▶ **EXERCISE GOAL**
Transcribe the listing exactly, leaving out every picture.

═══ DATASET EXCERPT ═══

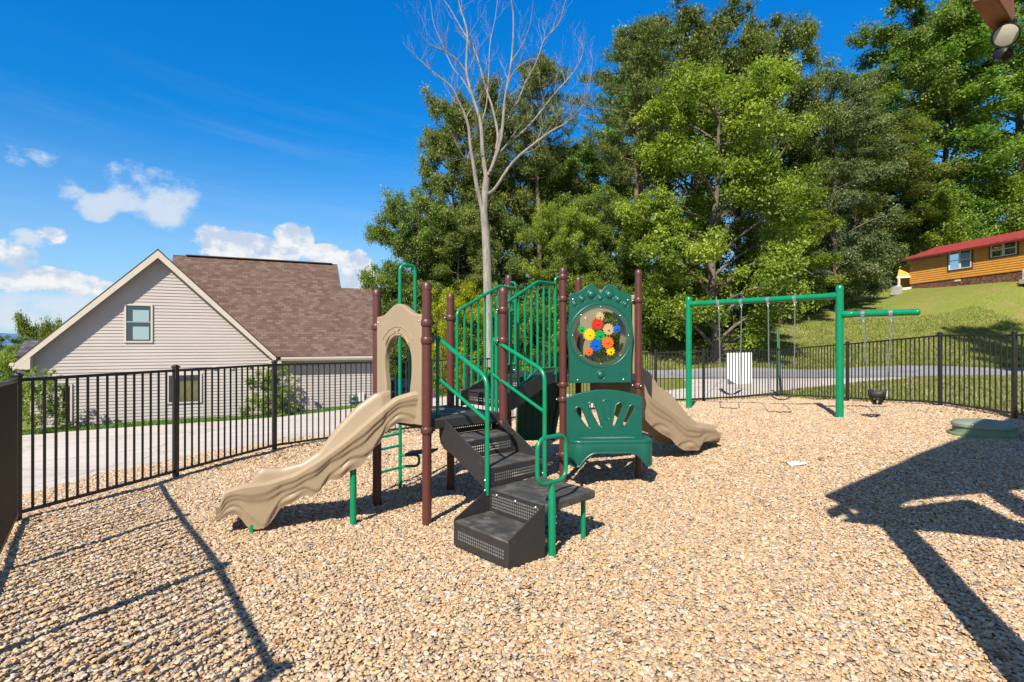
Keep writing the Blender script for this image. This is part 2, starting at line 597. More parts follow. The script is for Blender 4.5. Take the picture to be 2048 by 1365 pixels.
def paving_mat(name, lo, hi, joint=None, fine=60):
    m = bpy.data.materials.new(name); m.use_nodes = True
    t = NT(m.node_tree)
    pos = t.n('ShaderNodeNewGeometry').outputs['Position']
    st = t.n('ShaderNodeVectorMath', {0: pos, 1: (.35, 1.6, 1)}, operation='MULTIPLY').outputs[0]
    n1 = t.noise(st, .9, 7, .65)
    n2 = t.noise(pos, fine, 4, .7)
    c = t.ramp(n1, [(.25, lo), (.75, hi)])
    c = t.mix(1.0, c, t.ramp(n2, [(.3, (.82, .82, .82)), (.7, (1.1, 1.1, 1.1))]), 'MULTIPLY')
    n3 = t.sstep(t.noise(pos, .33, 8, .7), .52, .68)
    c = t.mix(t.math('MULTIPLY', n3, .35), c, tuple(x * .62 for x in lo))
    wob = t.n('ShaderNodeVectorMath', {0: t.noise(pos, 1.1, 6, .7, out=1), 'Scale': 1.3}, operation='SCALE').outputs[0]
    cp = t.n('ShaderNodeVectorMath', {0: pos, 1: wob}, operation='ADD').outputs[0]
    cr = t.n('ShaderNodeTexVoronoi', {'Vector': cp, 'Scale': .22}, feature='DISTANCE_TO_EDGE').outputs['Distance']
    c = t.mix(t.math('MULTIPLY', t.sstep(cr, .006, .001), .75), c, tuple(x * .35 for x in lo))
    if joint:
        rot = t.n('ShaderNodeVectorRotate', {0: pos, 'Angle': R(25)}, rotation_type='Z_AXIS').outputs[0]
        sx = t.n('ShaderNodeSeparateXYZ', {0: rot})
        def jl(v): return t.math('LESS_THAN', t.math('ABSOLUTE', t.math('SUBTRACT', t.math('FRACT', t.math('DIVIDE', v, joint)), .5)), .004)
        c = t.mix(t.math('MULTIPLY', t.math('MAXIMUM', jl(sx.outputs[0]), jl(sx.outputs[1])), .6), c, tuple(x * .4 for x in lo))
    bp = t.n('ShaderNodeBump', {'Strength': .25, 'Distance': .01, 'Height': n2})
    b = t.n('ShaderNodeBsdfPrincipled', {'Base Color': c, 'Roughness': .9, 'Specular IOR Level': .2, 'Normal': bp.outputs[0]})
    t.n('ShaderNodeOutputMaterial', {'Surface': b.outputs[0]})
    return m


# concrete apron that runs from the house round the back of the fence and out to the road
apron = [(-24, 3.6), (-8, 4.2), (-5.7, 5.4), (-5.6, 8.3), (-4.9, 9.6), (-3.8, 10.5), (-2.7, 11.2), (-1.0, 12.5), (1.5, 14.2), (3.6, 15.9), (5.6, 16.2), (8.2, 17.6),
         (11.5, 19.7), (15.5, 22.4), (18.5, 25.0), (7.8, 25.0), (6.6, 20.2), (3.6, 17.9), (2.2, 18.5), (1.0, 22), (.6, 29.0), (-1.2, 39.0), (-7.5, 40.0), (-6.6, 31.0), (-3.8, 26.0),
         (-4.3, 23.0), (-9.08, 20.72), (-16.3, 17.3), (-26, 12.6)]
tag(drape('driveway', apron, .014, paving_mat('pale_concrete', (.43, .375, .335), (.58, .525, .475), joint=3.6)), kind='structure')
road_poly = [(2.5, 27.6), (8, 25.4), (18, 25.0), (40, 25.6), (90, 27), (90, 32), (40, 30.1), (18, 29.4), (8, 29.6), (2.5, 30.6)]
tag(drape('road', road_poly, .028, paving_mat('worn_asphalt', (.20, .20, .215), (.30, .295, .305))), kind='structure')

# ---------------------------------------------------------------- far hills
def build_hills():
    b = MB()
    for (dist, amp, base, seed, x0, x1) in ((2600, 38, 12, 1, -4200, 1500), (4200, 55, 45, 2, -6500, 2500)):
        rnd = np.random.RandomState(seed)
        n = 140
        xs = np.linspace(x0, x1, n)
        ph = rnd.rand(6) * 6.28
        h = sum(math.pow(.6, k) * np.sin(xs / (900 / (k + 1)) + ph[k]) for k in range(6))
        h = base + amp * (h - h.min()) / (h.max() - h.min())
        vs, fs = [], []
        for i, x in enumerate(xs):
            vs += [(x, dist - 900, -420), (x, dist + 250, h[i] * .75), (x, dist + 420, h[i]), (x, dist + 1100, -80)]
        for i in range(n - 1):
            for k in range(3):
                fs.append((i * 4 + k, i * 4 + 4 + k, i * 4 + 5 + k, i * 4 + 1 + k))
        b.add(vs, fs)
    m = mat('haze_tinted_ridge', (.075, .15, .25), .95, var=.25, vscale=.004, spec=.0)  # blue of the distant haze mixed into the hills' base colour
    tag(b.build('hills', m, smooth=60), kind='structure')


build_hills()

# ---------------------------------------------------------------- pea gravel
def gravel_mats():
    m = bpy.data.materials.new('gravel_bed'); m.use_nodes = True
    t = NT(m.node_tree)
    pos = t.n('ShaderNodeNewGeometry').outputs['Position']
    vo = t.n('ShaderNodeTexVoronoi', {'Vector': pos, 'Scale': 30.0, 'Randomness': 1.0}, feature='F1')
    sep = t.n('ShaderNodeSeparateColor', {0: vo.outputs['Color']})
    c = t.ramp(sep.outputs[0], [(0, (.20, .16, .115)), (.3, (.36, .25, .14)), (.6, (.46, .34, .21)), (.85, (.38, .34, .29)), (1, (.62, .56, .46))])
    bp = t.n('ShaderNodeBump', {'Strength': 1.0, 'Distance': .02, 'Height': t.math('SUBTRACT', 1.0, vo.outputs['Distance'])})
    b = t.n('ShaderNodeBsdfPrincipled', {'Base Color': t.mix(1.0, c, (.52, .49, .46), 'MULTIPLY'), 'Roughness': .8, 'Normal': bp.outputs[0]})
    t.n('ShaderNodeOutputMaterial', {'Surface': b.outputs[0]})
    p = bpy.data.materials.new('river_pebble'); p.use_nodes = True
    t = NT(p.node_tree)
    rnd = t.n('ShaderNodeObjectInfo').outputs['Random']
    tc = t.n('ShaderNodeTexCoord').outputs['Object']
    c = t.ramp(rnd, [(0, (.20, .165, .14)), (.08, (.34, .305, .27)), (.18, (.48, .345, .205)), (.32, (.41, .265, .14)), (.46, (.55, .39, .225)), (.58, (.35, .22, .115)),
                     (.68, (.56, .44, .29)), (.78, (.46, .42, .355)), (.86, (.55, .355, .155)), (.93, (.62, .55, .44)), (.97, (.36, .20, .11)), (1, (.74, .70, .62))])
    off = t.n('ShaderNodeVectorMath', {0: tc, 1: t.n('ShaderNodeCombineXYZ', {0: t.math('MULTIPLY', rnd, 97.0)}).outputs[0]}, operation='ADD').outputs[0]
    n = t.noise(off, 2.4, 5, .65)
    c = t.mix(1.0, c, t.ramp(n, [(.28, (.78, .74, .72)), (.7, (1.16, 1.13, 1.12))]), 'MULTIPLY')
    b = t.n('ShaderNodeBsdfPrincipled', {'Base Color': c, 'Roughness': .62, 'Specular IOR Level': .35})
    t.n('ShaderNodeOutputMaterial', {'Surface': b.outputs[0]})
    return m, p


gravel_poly = [(-5.9, 5.0), (-6.1, 8.4), (-5.4, 9.75), (-4.1, 10.75), (-2.9, 11.45), (-1.0, 12.1), (1.3, 13.7), (3.3, 15.3), (5.2, 15.35), (7.75, 16.3),
               (8.25, 13.4), (8.55, 10.7), (8.55, 8.9), (9.0, 6.0), (8.0, 0.6), (-4.6, 0.6), (-5.6, 2.6)]
bed_mat, peb_mat = gravel_mats()
GRAVEL = drape('gravel', gravel_poly, .034, bed_mat)
tag(GRAVEL, kind='stuff')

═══

▶ **RESULT OF THE TASK**
Keep writing the Blender script for this image. This is part 2, starting at line 597. More parts follow. The script is for Blender 4.5. Take the picture to be 2048 by 1365 pixels.
def paving_mat(name, lo, hi, joint=None, fine=60):
    m = bpy.data.materials.new(name); m.use_nodes = True
    t = NT(m.node_tree)
    pos = t.n('ShaderNodeNewGeometry').outputs['Position']
    st = t.n('ShaderNodeVectorMath', {0: pos, 1: (.35, 1.6, 1)}, operation='MULTIPLY').outputs[0]
    n1 = t.noise(st, .9, 7, .65)
    n2 = t.noise(pos, fine, 4, .7)
    c = t.ramp(n1, [(.25, lo), (.75, hi)])
    c = t.mix(1.0, c, t.ramp(n2, [(.3, (.82, .82, .82)), (.7, (1.1, 1.1, 1.1))]), 'MULTIPLY')
    n3 = t.sstep(t.noise(pos, .33, 8, .7), .52, .68)
    c = t.mix(t.math('MULTIPLY', n3, .35), c, tuple(x * .62 for x in lo))
    wob = t.n('ShaderNodeVectorMath', {0: t.noise(pos, 1.1, 6, .7, out=1), 'Scale': 1.3}, operation='SCALE').outputs[0]
    cp = t.n('ShaderNodeVectorMath', {0: pos, 1: wob}, operation='ADD').outputs[0]
    cr = t.n('ShaderNodeTexVoronoi', {'Vector': cp, 'Scale': .22}, feature='DISTANCE_TO_EDGE').outputs['Distance']
    c = t.mix(t.math('MULTIPLY', t.sstep(cr, .006, .001), .75), c, tuple(x * .35 for x in lo))
    if joint:
        rot = t.n('ShaderNodeVectorRotate', {0: pos, 'Angle': R(25)}, rotation_type='Z_AXIS').outputs[0]
        sx = t.n('ShaderNodeSeparateXYZ', {0: rot})
        def jl(v): return t.math('LESS_THAN', t.math('ABSOLUTE', t.math('SUBTRACT', t.math('FRACT', t.math('DIVIDE', v, joint)), .5)), .004)
        c = t.mix(t.math('MULTIPLY', t.math('MAXIMUM', jl(sx.outputs[0]), jl(sx.outputs[1])), .6), c, tuple(x * .4 for x in lo))
    bp = t.n('ShaderNodeBump', {'Strength': .25, 'Distance': .01, 'Height': n2})
    b = t.n('ShaderNodeBsdfPrincipled', {'Base Color': c, 'Roughness': .9, 'Specular IOR Level': .2, 'Normal': bp.outputs[0]})
    t.n('ShaderNodeOutputMaterial', {'Surface': b.outputs[0]})
    return m


# concrete apron that runs from the house round the back of the fence and out to the road
apron = [(-24, 3.6), (-8, 4.2), (-5.7, 5.4), (-5.6, 8.3), (-4.9, 9.6), (-3.8, 10.5), (-2.7, 11.2), (-1.0, 12.5), (1.5, 14.2), (3.6, 15.9), (5.6, 16.2), (8.2, 17.6),
         (11.5, 19.7), (15.5, 22.4), (18.5, 25.0), (7.8, 25.0), (6.6, 20.2), (3.6, 17.9), (2.2, 18.5), (1.0, 22), (.6, 29.0), (-1.2, 39.0), (-7.5, 40.0), (-6.6, 31.0), (-3.8, 26.0),
         (-4.3, 23.0), (-9.08, 20.72), (-16.3, 17.3), (-26, 12.6)]
tag(drape('driveway', apron, .014, paving_mat('pale_concrete', (.43, .375, .335), (.58, .525, .475), joint=3.6)), kind='structure')
road_poly = [(2.5, 27.6), (8, 25.4), (18, 25.0), (40, 25.6), (90, 27), (90, 32), (40, 30.1), (18, 29.4), (8, 29.6), (2.5, 30.6)]
tag(drape('road', road_poly, .028, paving_mat('worn_asphalt', (.20, .20, .215), (.30, .295, .305))), kind='structure')

# ---------------------------------------------------------------- far hills
def build_hills():
    b = MB()
    for (dist, amp, base, seed, x0, x1) in ((2600, 38, 12, 1, -4200, 1500), (4200, 55, 45, 2, -6500, 2500)):
        rnd = np.random.RandomState(seed)
        n = 140
        xs = np.linspace(x0, x1, n)
        ph = rnd.rand(6) * 6.28
        h = sum(math.pow(.6, k) * np.sin(xs / (900 / (k + 1)) + ph[k]) for k in range(6))
        h = base + amp * (h - h.min()) / (h.max() - h.min())
        vs, fs = [], []
        for i, x in enumerate(xs):
            vs += [(x, dist - 900, -420), (x, dist + 250, h[i] * .75), (x, dist + 420, h[i]), (x, dist + 1100, -80)]
        for i in range(n - 1):
            for k in range(3):
                fs.append((i * 4 + k, i * 4 + 4 + k, i * 4 + 5 + k, i * 4 + 1 + k))
        b.add(vs, fs)
    m = mat('haze_tinted_ridge', (.075, .15, .25), .95, var=.25, vscale=.004, spec=.0)  # blue of the distant haze mixed into the hills' base colour
    tag(b.build('hills', m, smooth=60), kind='structure')


build_hills()

# ---------------------------------------------------------------- pea gravel
def gravel_mats():
    m = bpy.data.materials.new('gravel_bed'); m.use_nodes = True
    t = NT(m.node_tree)
    pos = t.n('ShaderNodeNewGeometry').outputs['Position']
    vo = t.n('ShaderNodeTexVoronoi', {'Vector': pos, 'Scale': 30.0, 'Randomness': 1.0}, feature='F1')
    sep = t.n('ShaderNodeSeparateColor', {0: vo.outputs['Color']})
    c = t.ramp(sep.outputs[0], [(0, (.20, .16, .115)), (.3, (.36, .25, .14)), (.6, (.46, .34, .21)), (.85, (.38, .34, .29)), (1, (.62, .56, .46))])
    bp = t.n('ShaderNodeBump', {'Strength': 1.0, 'Distance': .02, 'Height': t.math('SUBTRACT', 1.0, vo.outputs['Distance'])})
    b = t.n('ShaderNodeBsdfPrincipled', {'Base Color': t.mix(1.0, c, (.52, .49, .46), 'MULTIPLY'), 'Roughness': .8, 'Normal': bp.outputs[0]})
    t.n('ShaderNodeOutputMaterial', {'Surface': b.outputs[0]})
    p = bpy.data.materials.new('river_pebble'); p.use_nodes = True
    t = NT(p.node_tree)
    rnd = t.n('ShaderNodeObjectInfo').outputs['Random']
    tc = t.n('ShaderNodeTexCoord').outputs['Object']
    c = t.ramp(rnd, [(0, (.20, .165, .14)), (.08, (.34, .305, .27)), (.18, (.48, .345, .205)), (.32, (.41, .265, .14)), (.46, (.55, .39, .225)), (.58, (.35, .22, .115)),
                     (.68, (.56, .44, .29)), (.78, (.46, .42, .355)), (.86, (.55, .355, .155)), (.93, (.62, .55, .44)), (.97, (.36, .20, .11)), (1, (.74, .70, .62))])
    off = t.n('ShaderNodeVectorMath', {0: tc, 1: t.n('ShaderNodeCombineXYZ', {0: t.math('MULTIPLY', rnd, 97.0)}).outputs[0]}, operation='ADD').outputs[0]
    n = t.noise(off, 2.4, 5, .65)
    c = t.mix(1.0, c, t.ramp(n, [(.28, (.78, .74, .72)), (.7, (1.16, 1.13, 1.12))]), 'MULTIPLY')
    b = t.n('ShaderNodeBsdfPrincipled', {'Base Color': c, 'Roughness': .62, 'Specular IOR Level': .35})
    t.n('ShaderNodeOutputMaterial', {'Surface': b.outputs[0]})
    return m, p


gravel_poly = [(-5.9, 5.0), (-6.1, 8.4), (-5.4, 9.75), (-4.1, 10.75), (-2.9, 11.45), (-1.0, 12.1), (1.3, 13.7), (3.3, 15.3), (5.2, 15.35), (7.75, 16.3),
               (8.25, 13.4), (8.55, 10.7), (8.55, 8.9), (9.0, 6.0), (8.0, 0.6), (-4.6, 0.6), (-5.6, 2.6)]
bed_mat, peb_mat = gravel_mats()
GRAVEL = drape('gravel', gravel_poly, .034, bed_mat)
tag(GRAVEL, kind='stuff')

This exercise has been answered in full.